(begin)
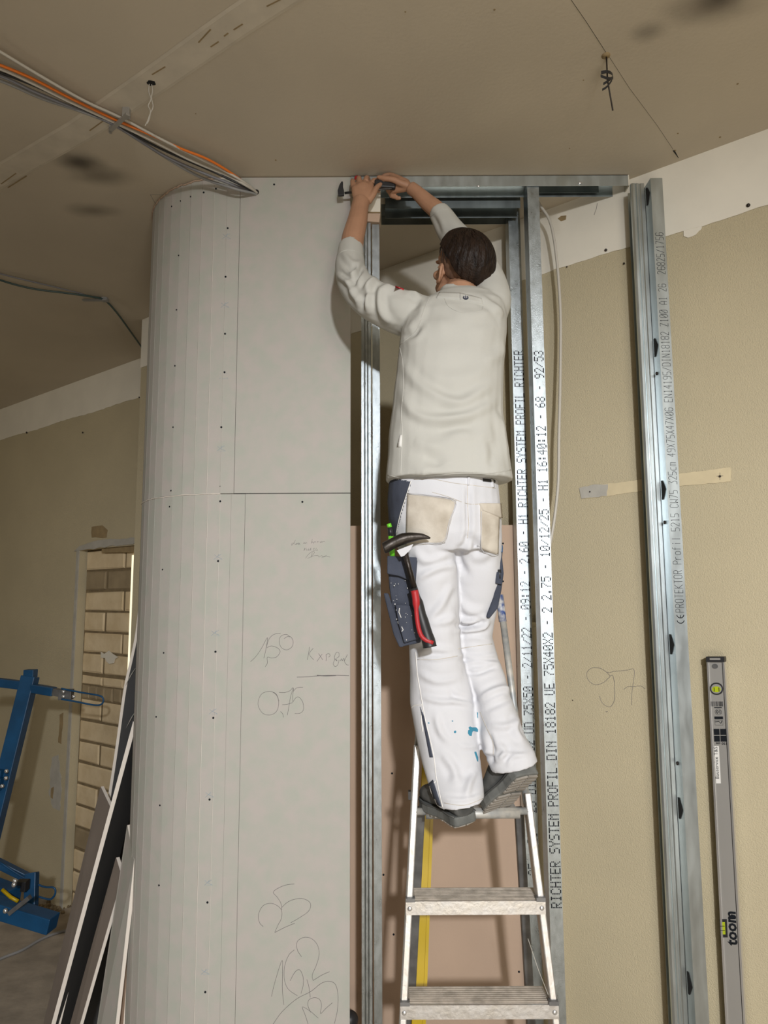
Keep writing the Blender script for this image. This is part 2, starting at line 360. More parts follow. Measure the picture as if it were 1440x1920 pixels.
mb = MB(); mb.tube([CE(1142, 106, .0), CE(1180, 165, 0), CE(1232, 235, 0), CE(1262, 280, 0)], .0005, 4); mb.tube([CE(1263, 282, 0), CE(1272, 296, 0)], [.0035, .001], 4); mb.build('crack', 'hole', ceil)
mb = MB(); mb.tube([CE(352, 365), CE(282, 365), CE(300, 398)], .0009, 4); mb.build('pencil_mark', 'pencil', ceil)
mb = MB()
for x, y in ((1094, 150), (1271, 250), (1350, 257), (927, 18), (760, 22), (367, 213), (442, 43), (140, 257), (1068, 278), (517, 300), (1383, 157), (1266, 282)):
    dot(mb, CE(x, y), Vector((0, 0, -1)), random.uniform(.002, .004), 6)
mb.build('nail_specks', 'brownraw', ceil, kind='stuff')
mb = MB(); dot(mb, CE(1136, 104), Vector((0, 0, -1)), .013, 16, .002); mb.build('anchor_hole', 'brownraw', ceil, True)
mb = MB(); p = CE(284, 154); R_ = [p+Vector((math.cos(a)*.024*random.uniform(.8, 1.2), math.sin(a)*.020*random.uniform(.8, 1.2), .002)) for a in np.linspace(0, 2*math.pi, 14)[:-1]]
mb.loft([R_, [v-Vector((0, 0, .004)) for v in R_]]); mb.build('cable_hole', 'brownraw', ceil)
mb = MB(); R2 = [p+(v-p)*.6-Vector((0, 0, .0035)) for v in R_]; mb.loft([R2, [v-Vector((0, 0, .001)) for v in R2]]); mb.build('cable_hole_inside', 'hole', ceil)

# ------------------------------------------------------------------ curved drywall column
column = thing('drywall_column', 'rounded grey plasterboard column of narrow scored strips beside the metal studs', 'column', (-.6, YF, 0))
XR = U(657, 900, YF).x; XJ = -.547; XA = -.597; RC = .398; CY = YF+RC; TB = .0125; ZJ = U(545, 925, YF).z
YC0 = YF
def front_panel(x0, x1, z0, z1, name='board_panel', th=TB):
    mb = MB(); mb.box(((x0+x1)/2, YC0+th/2, (z0+z1)/2), (x1-x0, th, z1-z0)); return mb.build(name, 'board', column)
panels = [front_panel(XJ+.0008, XR, ZJ+.0012, CEIL-.004), front_panel(-.505+.0006, XR, 0, ZJ-.0015), front_panel(-.556, -.5056, 0, ZJ-.002, 'board_strip')]
panels.append(front_panel(XA, XJ-.0008, ZJ+.001, CEIL-.006, 'board_strip'))
strips = []
def arcstrip(a0, a1, z0, z1):
    g = .0010/RC; a0 += g; a1 -= g; q = []
    for rr in (RC, RC-TB):
        for a in (a0, a1): q.append((XA-rr*math.sin(a), CY-rr*math.cos(a)))
    a, b, c, d = q
    mb = MB(); rg = lambda z: [Vector((*a, z)), Vector((*b, z)), Vector((*d, z)), Vector((*c, z))]
    mb.hexa(rg(z0), rg(z1)); strips.append(mb.build('board_strip', 'board', column))
da = .0505/RC
arcstrip(0, da*.9, 0, ZJ-.003) ; front_panel(XA+.0004, -.5565, 0, ZJ-.002, 'board_strip')
for k in range(15):
    arcstrip(da*k, da*(k+1), ZJ+.001, CEIL-.008)
    arcstrip(da*(k+.9), da*(k+1.9), 0, ZJ-.003)
# core seen in the score lines, and the ragged paper joint
mb = MB(); ring = [(XR-.001, YC0+.010), (XA, YC0+.010)]+[(XA-(RC-.0024)*math.sin(a), CY-(RC-.0024)*math.cos(a)) for a in np.linspace(0, da*15.5, 40)]+[(XA-.2, CY+.30), (XA-.2, CY+.25), (XR-.001, YC0+.018)]
mb.loft([[Vector((x, y, .001)) for x, y in ring], [Vector((x, y, CEIL-.001)) for x, y in ring]]); corep = mb.build('gypsum_core', 'core', column)
mb = MB(); mb.tube([Vector((XA-(RC+.001)*math.sin(a), CY-(RC+.001)*math.cos(a), ZJ-.001+random.uniform(-.0015, .0015))) for a in np.linspace(0, da*15, 60)], .0016, 5)
mb.build('torn_paper_joint', 'core', column)
MB().box(((XJ+XR)/2, YC0+.006, ZJ-.0002), (XR-XJ, .009, .0035)).build('joint_gap', 'hole', column)
mb = MB(); mb.tube([Vector((XA-(RC+.002)*math.sin(a), CY-(RC+.002)*math.cos(a), CEIL-.006+random.uniform(-.003, .003))) for a in np.linspace(.1, da*14, 60)], .003, 5)
mb.build('torn_paper_edge', 'pink', column)
cb = bvh_of(panels+strips+[o for o in column.children if o.name.startswith('board')])
for x, y in [(514, 346), (430, 352), (405, 354), (382, 361), (358, 369), (339, 377), (322, 387), (427, 428), (423, 519), (422, 626), (421, 698), (415, 801), (413, 912), (413, 940), (409, 1052), (404, 1222), (400, 1346), (393, 1499), (389, 1692), (385, 1860),
             (335, 479), (331, 581), (328, 686), (325, 801), (321, 920), (318, 950), (305, 1068), (307, 1224), (293, 1344), (300, 1510), (298, 1660), (567, 941)]:
    p, n = hit(x, y, cb)
    if p is not None: mb = MB(); dot(mb, p, n, .0038 if x > 350 else .0032, 8); mb.build('screw', 'ink', column)
mb = MB()
for x, y in [(425, 443), (422, 572), (420, 705), (415, 841), (409, 1044), (404, 1187), (400, 1334), (393, 1490), (391, 1655), (385, 1822)]:
    for seg in (((-7, -5), (-1, 0), (-7, 5)), ((1, -5), (-5, 1)), ((1, 5), (-3, 0)), ((-1, -6), (-1, 6))):
        pass
    decal_line(mb, [(x+2, y-5), (x-2, y), (x+6, y-5)], cb, .0009, sub=1)
    decal_line(mb, [(x-2, y), (x+7, y+4)], cb, .0009, sub=1); decal_line(mb, [(x-7, y-4), (x-2, y), (x-8, y+5)], cb, .0009, sub=1); decal_line(mb, [(x-4, y+5), (x+8, y+5)], cb, .0005, sub=1)
o = mb.build('printed_mark', 'bluemark', column); o['kind'] = 'stuff'
pen = MB()
def W_(*strokes, r=.0007):
    for s in strokes: decal_line(pen, s, cb, r)
def cr(x, y, ox, oy, s): return (ox+x/s, oy+y/s)
def C1(*p): return [cr(x, y, 440, 980, 5.054) for x, y in p]     # strokes noted on a 5x enlargement
W_(C1((150, 1318), (200, 1270), (255, 1190), (310, 1090), (300, 1180), (277, 1285)), C1((300, 1185), (325, 1105), (370, 1060), (435, 1048)), C1((305, 1185), (350, 1168), (410, 1190), (430, 1225), (400, 1270), (350, 1282), (310, 1275), (310, 1330), (290, 1365)))
W_(C1((525, 1085), (490, 1058), (440, 1075), (422, 1120), (440, 1180), (490, 1205), (540, 1180), (555, 1130), (535, 1085), (500, 1080), (468, 1100)))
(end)
● INSTRUCTION
Pictures are excluded; extract exactly the lines from the start of the data through the line that holds "mb = MB(); R2", both ends included.

● RESULT OF THIS TASK
Keep writing the Blender script for this image. This is part 2, starting at line 360. More parts follow. Measure the picture as if it were 1440x1920 pixels.
mb = MB(); mb.tube([CE(1142, 106, .0), CE(1180, 165, 0), CE(1232, 235, 0), CE(1262, 280, 0)], .0005, 4); mb.tube([CE(1263, 282, 0), CE(1272, 296, 0)], [.0035, .001], 4); mb.build('crack', 'hole', ceil)
mb = MB(); mb.tube([CE(352, 365), CE(282, 365), CE(300, 398)], .0009, 4); mb.build('pencil_mark', 'pencil', ceil)
mb = MB()
for x, y in ((1094, 150), (1271, 250), (1350, 257), (927, 18), (760, 22), (367, 213), (442, 43), (140, 257), (1068, 278), (517, 300), (1383, 157), (1266, 282)):
    dot(mb, CE(x, y), Vector((0, 0, -1)), random.uniform(.002, .004), 6)
mb.build('nail_specks', 'brownraw', ceil, kind='stuff')
mb = MB(); dot(mb, CE(1136, 104), Vector((0, 0, -1)), .013, 16, .002); mb.build('anchor_hole', 'brownraw', ceil, True)
mb = MB(); p = CE(284, 154); R_ = [p+Vector((math.cos(a)*.024*random.uniform(.8, 1.2), math.sin(a)*.020*random.uniform(.8, 1.2), .002)) for a in np.linspace(0, 2*math.pi, 14)[:-1]]
mb.loft([R_, [v-Vector((0, 0, .004)) for v in R_]]); mb.build('cable_hole', 'brownraw', ceil)
mb = MB(); R2 = [p+(v-p)*.6-Vector((0, 0, .0035)) for v in R_]; mb.loft([R2, [v-Vector((0, 0, .001)) for v in R2]]); mb.build('cable_hole_inside', 'hole', ceil)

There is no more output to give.